Why doesn’t Sherlock view Mr. Howe’s alibi as exonerating?

I’ll be back next Monday with the answer and a new puzzle. Do you know a cool puzzle that you think should be featured here? Message me on X @JackPMurtagh or email me at gizmodopuzzle@gmail.com


Solution to puzzle #34: Fool’s Golden Ticket

Could you prove that Wonka’s winning chocolate bars from last week’s puzzle were pure imagination? Shout-out to Enfy, who was the only person to submit a correct answer. To the rest of you: You get nothing! You lose! Good day, sir!

In a 3×7 grid colored with two colors, there will always be a rectangle whose corners are all the same color. To argue this, note that every column of three chocolate units falls into at least one of the following categories:

  1. The first and second units are red
  2. The first and third units are red
  3. The second and third units are red
  4. The first and second units are blue
  5. The first and third units are blue
  6. The second and third units are blue

A column can have more than one of these characteristics.
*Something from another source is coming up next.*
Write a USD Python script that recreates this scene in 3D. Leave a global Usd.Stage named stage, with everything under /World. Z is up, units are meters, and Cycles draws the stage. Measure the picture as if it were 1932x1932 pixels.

For example, if a column is all red, then it will satisfy conditions 1, 2, and 3. The important point is that every column falls into at least one of these six categories, because every column must have a repeated color and the above list exhausts all possible locations of the repeated colors.

Since we have seven columns, one of these six categories must repeat, and that will form a rectangle whose corners are the same color. The image below shows a 3×6 area containing each of the six categories once (and contains no rectangle with monochromatic corners). Notice that no matter how we color the seventh column, it will repeat one of these categories and force a rectangle.